On the cold Wednesday morning of April 19, 1775, the tension which existed between the colonists and the British led to shooting. British soldiers met a group of armed colonists at Lexington. A shot was fired. That shot was the start of the War for Independence, in which a brave group of colonists fought mighty Great Britain.
By the following year more and more people had come to believe that the colonies should be independent. Colonial soldiers had died fighting for colonial rights.
In the spring of 1776 the Continental Congress decided to take action. Thomas Jefferson, a young Virginian, was asked to write a declaration explaining why the colonies should be free.
In the declaration Jefferson described his ideas about human rights. Jefferson said that all people had the right to life and liberty. No government could take these rights away. If the rules tried to do so, the people had the right to choose a new government.
On July 4, 1776, the Congress adopted Jefferson's Declaration of Independence. The colonies stated that they were no longer a part of Great Britain. A new nation was born.
The war lasted six years. It was a difficult war for both sides. The British were fighting far from their homeland. Americans were fighting on the land which they knew well. And they were fighting to protect their newly declared independence.

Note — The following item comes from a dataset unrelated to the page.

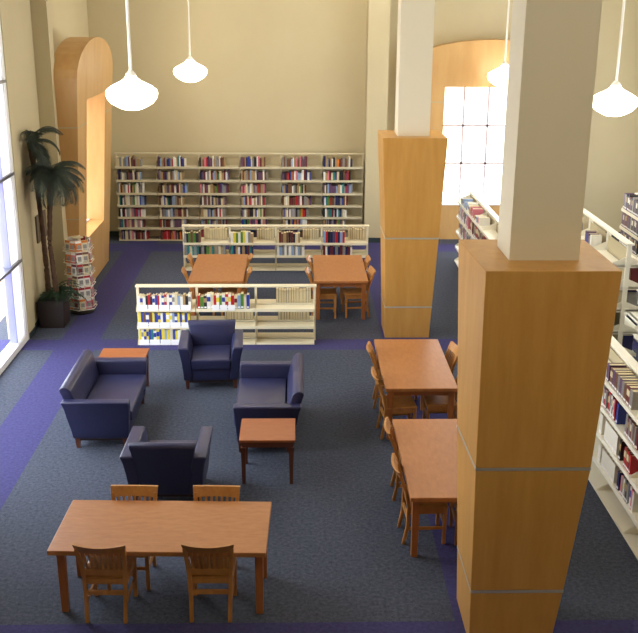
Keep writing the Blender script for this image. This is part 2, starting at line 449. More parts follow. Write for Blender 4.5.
def chair_proto():
    t = thing('wooden_chair', (0, 0, 0), 0, '', 'chair')
    m = OAK
    # front is -y
    MB().loft([(.425, -.21, .21, -.19, .21), (.445, -.215, .215, -.195, .215), (.455, -.20, .20, -.18, .20)]).build('seat', m, t, bevel=.008)
    for s in (-1, 1):
        x = s*.19
        MB().loft([(0, x-.017, x+.017, -.18, -.146), (.425, x-.019, x+.019, -.185, -.147)]).build('leg', m, t, bevel=.004)
        b = MB(); lv = []
        for z, y, xx in ((0, .26, .175), (.2, .222, .178), (.44, .215, .185), (.62, .25, .198), (.80, .315, .21)):
            lv.append((z, s*xx-.018, s*xx+.018, y-.018, y+.018))
        b.loft(lv).build('leg', m, t, bevel=.004)
    def yb(z): return .215+(z-.44)/.18*.035 if z < .62 else .25+(z-.62)/.18*.065
    # crest rail, curved in plan
    K = 10; b = MB(); base = 0
    lo, hi = .755, .855
    for k in range(K+1):
        u = -1+2*k/K; bow = .035*(1-u*u)
        for z, dy in ((lo, 0), (hi, .012)):
            wv = .222+(z-lo)*.12; zz = z-(.016*(1-u*u) if z == hi else 0)
            y = yb(z)+bow+dy-.01
            b.v += [(u*wv, y-.012, zz), (u*wv, y+.012, zz)]
    for k in range(K):
        i = 4*k; j = i+4
        b.f += [(i, j, j+2, i+2), (i+1, i+3, j+3, j+1), (i+2, j+2, j+3, i+3), (i, i+1, j+1, j)]
    b.f += [(0, 2, 3, 1), (4*K, 4*K+1, 4*K+3, 4*K+2)]; b.m = [0]*len(b.f)
    bk = b.build('backrest', m, t)
    MB().hexa([(-.17, yb(.475)-.01, .475), (.17, yb(.475)-.01, .475), (.17, yb(.475)+.012, .475), (-.17, yb(.475)+.012, .475),
               (-.18, yb(.545)-.01, .545), (.18, yb(.545)-.01, .545), (.18, yb(.545)+.012, .545), (-.18, yb(.545)+.012, .545)]).build('lower_rail', m, bk)
    for k in range(7):
        u = -1+2*(k+.5)/7; xa = u*.168; xb = u*.185; bow = .035*(1-u*u)
        za, zb = .54, .765
        MB().hexa([(xa-.011, yb(za)-.006, za), (xa+.011, yb(za)-.006, za), (xa+.011, yb(za)+.006, za), (xa-.011, yb(za)+.006, za),
                   (xb-.011, yb(zb)+bow-.014, zb), (xb+.011, yb(zb)+bow-.014, zb), (xb+.011, yb(zb)+bow-.002, zb), (xb-.011, yb(zb)+bow-.002, zb)]).build('slat', m, bk)
    a = MB(); a.box(-.175, .175, -.175, -.158, .36, .425).box(-.175, .175, .19, .21, .37, .425)
    a.box(-.2, -.183, -.15, .2, .36, .425).box(.183, .2, -.15, .2, .36, .425); a.build('seat_rail', m, t)
    for s in (-1, 1): MB().box(s*.182-.01, s*.182+.01, -.15, .22, .17, .2).build('stretcher', m, t)
    MB().box(-.165, .165, .208, .232, .27, .31).build('stretcher', m, t)
    MB().box(-.172, .172, -.173, -.153, .22, .25).build('stretcher', m, t)
    return t

def lounge(loc, rz, Wd, label, name, cat, base_flare=.05):
    """front -y; width outside arms at floor = Wd"""
    t = thing(name, loc, rz, label, cat)
    h = Wd/2; D0, D1 = -.38, .34
    def arm(s):
        lv = [(.13, h-.13, h-.01, D0+.04, D1-.02), (.25, h-.13, h, D0+.03, D1), (.4, h-.12, h+.015, D0+.015, D1+.035), (.52, h-.105, h+.035, D0+.005, D1+.055), (.60, h-.085, h+.055, D0, D1+.08), (.625, h-.075, h+.06, D0+.004, D1+.085)]
        if s < 0: lv = [(z, -b, -a, c, d) for z, a, b, c, d in lv]
        return MB().loft(lv)
    for s in (-1, 1): arm(s).build('armrest', LEATHER, t, bevel=.02, seg=3, smooth=True)
    MB().box(-h+.131, h-.131, D0+.045, D1-.03, .13, .31).build('seat_base', LEATHER, t, bevel=.01, smooth=True)
    n = 1
    MB().loft([(.312, -h+.13, h-.13, D0-.0, .2), (.43, -h+.122, h-.122, D0-.005, .235), (.45, -h+.13, h-.13, D0+.01, .23)]).build('seat_cushion', LEATHER, t, bevel=.022, seg=3, smooth=True)
    a = h-.10
    prof = [(.20, .313), (.34, .14), (.375, .3), (.42, .5), (.47, .68), (.485, .735), (.47, .765), (.435, .775), (.39, .765), (.35, .72), (.30, .6), (.255, .47)]
    prof = [(D1-.04, .14), (D1, .3), (D1+.045, .5), (D1+.10, .68), (D1+.115, .735), (D1+.10, .765), (D1+.06, .778), (D1+.02, .768), (D1-.02, .73), (D1-.06, .6), (D1-.09, .47), (D1-.1, .32)]
    b = MB()
    # back widens a little towards the top
    n = len(prof); w_ = lambda z: a+max(0, z-.5)*.2
    b.v = [(-w_(z), y, z) for y, z in prof]+[(w_(z), y, z) for y, z in prof]
    b.f = [tuple(range(n-1, -1, -1)), tuple(range(n, 2*n))]+[(k, (k+1) % n, n+(k+1) % n, n+k) for k in range(n)]; b.m = [0]*len(b.f)
    b.build('backrest', LEATHER, t, bevel=.012, seg=2, smooth=True)
    MB().box(-h+.04, h-.04, D0+.06, D1-.05, .095, .128).build('plinth_rail', RAIL_D, t)
    for sx in (-1, 1):
        for (y, ) in ((D0+.08,), (D1-.07,)):
            x = sx*(h-.06)
            MB().loft([(0, x-.02, x+.02, y-.02, y+.02), (.127, x-.03, x+.03, y-.03, y+.03)]).build('leg', CHERRY_D, t)
    return t

def side_table(loc, label, L=.62, Wd=.6, H=.55):
    t = thing('side_table', loc, 0, label, 'side table')
    MB().box(-L/2, L/2, -Wd/2, Wd/2, H-.03, H).build('tabletop', CHERRY, t, bevel=.005)
    MB().box(-L/2+.03, L/2-.03, -Wd/2+.03, Wd/2-.03, H-.10, H-.03).build('apron', CHERRY_D, t)
    for sx in (-1, 1):
        for sy in (-1, 1):
            x, y = sx*(L/2-.045), sy*(Wd/2-.045)
            MB().loft([(0, x-.018, x+.018, y-.018, y+.018), (H-.101, x-.028, x+.028, y-.028, y+.028)]).build('leg', CHERRY_D, t)
    return t

# ---- tables
table((-1.168, 7.65, 0), -.03, 1.84, .89, 'long oak reading table nearest the viewer, two chairs on each long side', TABLE, inset=(.07, .17))
table((1.50, 9.03, 0), 0, .88, 1.82, 'oak reading table standing against the left side of the nearest column', TABLE_Y)
table((1.50, 11.74, 0), 0, .88, 1.81, 'glossy oak reading table between the nearest column and the farther column', TABLE_Y, inset=(.07, .08))
table((-1.35, 16.51, 0), 0, .92, 1.83, 'left of the two oak reading tables behind the front low bookcase', TABLE_Y, inset=(.07, .08))
table((.74, 16.48, 0), 0, .90, 1.77, 'right of the two oak reading tables behind the front low bookcase', TABLE_Y, inset=(.07, .08))

C0 = chair_proto()
first = [True]
def chair(x, y, face, label, group, jit=0):
    """face: direction the sitter looks, in degrees (0=+x, 90=+y)"""
    o = C0 if first[0] else copy_tree(C0)
    first[0] = False
    o.location = (x, y, 0); o.scale = (.95,)*3; o.rotation_euler = (0, 0, math.radians(face+90+jit)); o['label'] = label; o['group'] = group
g1 = 'chairs around the nearest reading table'
chair(-1.645, 7.53, 90, 'oak slat-back chair, back to the viewer, near left seat of the nearest table', g1, -2)
chair(-.745, 7.53, 90, 'oak slat-back chair, back to the viewer, near right seat of the nearest table', g1, -1)
chair(-1.535, 7.935, -90, 'oak slat-back chair facing the viewer, far left seat of the nearest table', g1, -2)
chair(-.765, 7.92, -90, 'oak slat-back chair facing the viewer, far right seat of the nearest table', g1, -2)
g2 = 'chairs at the table by the nearest column'
chair(1.30, 8.72, 0, 'oak chair nearest the viewer on the left side of the table by the column', g2, 2)
chair(1.30, 9.60, 0, 'farther oak chair on the left side of the table by the nearest column', g2, -2)
chair(1.74, 8.70, 180, 'oak chair between the nearest column and its table, nearer one', g2)
chair(1.74, 9.60, 180, 'oak chair between the nearest column and its table, farther one', g2)
g3 = 'chairs at the middle right reading table'
chair(1.28, 11.19, 0, 'nearer oak chair on the left side of the glossy table between the columns', g3, 4)
chair(1.28, 12.12, 0, 'farther oak chair on the left side of the glossy table between the columns', g3, -3)
chair(1.78, 11.26, 180, 'nearer oak chair on the right side of the glossy table between the columns', g3)
chair(1.79, 12.10, 180, 'farther oak chair on the right side of the glossy table between the columns', g3, 6)
g4 = 'chairs at the back left reading table'
chair(-1.60, 16.08, 0, 'nearer oak chair on the left side of the left table behind the low bookcase', g4, 8)
chair(-1.60, 17.0, 0, 'farther oak chair on the left side of the left table behind the low bookcase', g4, 4)
chair(-1.12, 16.06, 180, 'nearer oak chair on the right side of the left table behind the low bookcase', g4)
chair(-1.15, 17.0, 180, 'farther oak chair on the right side of the left table behind the low bookcase', g4)
g5 = 'chairs at the back right reading table'
chair(.50, 16.05, 0, 'nearer oak chair on the left side of the right table behind the low bookcase', g5)
chair(.53, 16.85, 0, 'farther oak chair on the left side of the right table behind the low bookcase', g5)
chair(.98, 16.08, 180, 'nearer oak chair on the right side of the right table behind the low bookcase', g5, 6)
chair(.96, 16.88, 180, 'farther oak chair on the right side of the right table behind the low bookcase', g5)

# ---- lounge seats
lounge((-2.37, 11.48, 0), PI/2, 1.46, 'navy vinyl two-seat sofa at left with its back to the windows', 'loveseat', 'sofa')
lounge((-.37, 11.33, 0), -PI/2, 1.46, 'navy vinyl two-seat sofa at right, behind the square side table', 'loveseat', 'sofa')
lounge((-1.205, 13.0, 0), .05, .78, 'navy vinyl armchair facing the viewer in front of the low bookcase', 'armchair', 'armchair')
lounge((-1.39, 9.66, 0), PI-.02, .79, 'navy vinyl armchair with its back to the nearest reading table', 'armchair', 'armchair')
side_table((-.328, 10.10, 0), 'square cherry side table standing at the near end of the right sofa')
side_table((-2.37, 12.60, 0), 'cherry side table behind the far arm of the left sofa', .64, .46)

# ------------------------------------------------------------------ shelving
def bookcase(loc, rz, label, nb, bw, H, tiers, depth, double, m, back=None, kick=None, group=None, railw=.05):
    """local: x along, front -y at -depth, centre plane y=0"""
    t = thing('bookcase', loc, rz, label, 'bookcase', group)
    for i in range(nb+1):
        x = i*bw; MB().box(x-.018, x+.018, -.03, .03 if double else .02, 0, H-.001).build('upright', m, t)
    if back:
        for i in range(nb): MB().box(i*bw+.019, (i+1)*bw-.019, -.008, .008, .05, H-.07).build('back_panel', back, t)
    for i in range(nb):
        a, b = i*bw+.006, (i+1)*bw-.006
        for sgn in ((-1, 1) if double else (-1,)):
            for j, z in enumerate(tiers):
                s = MB()
                y0, y1 = sorted((sgn*.032, sgn*depth))
                s.box(a, b, y0, y1, z-.018, z)
                yl0, yl1 = (y0-.0, y0+.008) if sgn < 0 else (y1-.008, y1)
                s.box(a, b, yl0, yl1, (z-.045) if j else .01, z-.018)
                for xx in (a, b-.004):      # end brackets
                    q = [(xx, -.032*1.0, z), (xx+.004, -.032, z), (xx+.004, -.032, z+.15), (xx, -.032, z+.15)]
                    pr = [(sgn*.032, z-.04 if j else 0), (sgn*(depth-.012), z-.03 if j else 0), (sgn*(depth-.012), z+.015), (sgn*(depth*.75), z+.05), (sgn*.032, z+.12)]
                    s.prism(pr, 'x', xx, xx+.004)
                s.build('shelf', m, t)
    MB().box(-.03, nb*bw+.03, -railw, railw if double else .02, H-.001, H+.03).build('top_rail', m, t, bevel=.006)
    if kick: MB().box(.02, nb*bw-.02, -depth+.04, depth-.04 if double else .02, .0, .009).build('kick_strip', kick, t)
    return t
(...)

Thousands of men and women helped in the fight for independence. Women followed their husbands and sons to army camps to help them. They marched, cooked and even fought side by side with men. One of such women was Mary Hays.
Many people in Europe admired the colonies' fight for freedom. Some Europeans even came to America to help in the fighting. The Marquis de Lafayette was a 20-year-old French nobleman and military officer. Lafayette hired soldiers and a ship and sailed to America. Lafayette served bravely in the war. At one battle he was wounded. In the final battle at York town he helped to defeat the British.
On October 19, 1781, the war was over with the victory of Americans. In 1783 the British and Americans met in Paris and signed a treaty. In the Treaty of Paris Great Britain agreed to recognize the independence of the United States. The Americans had won their revolution.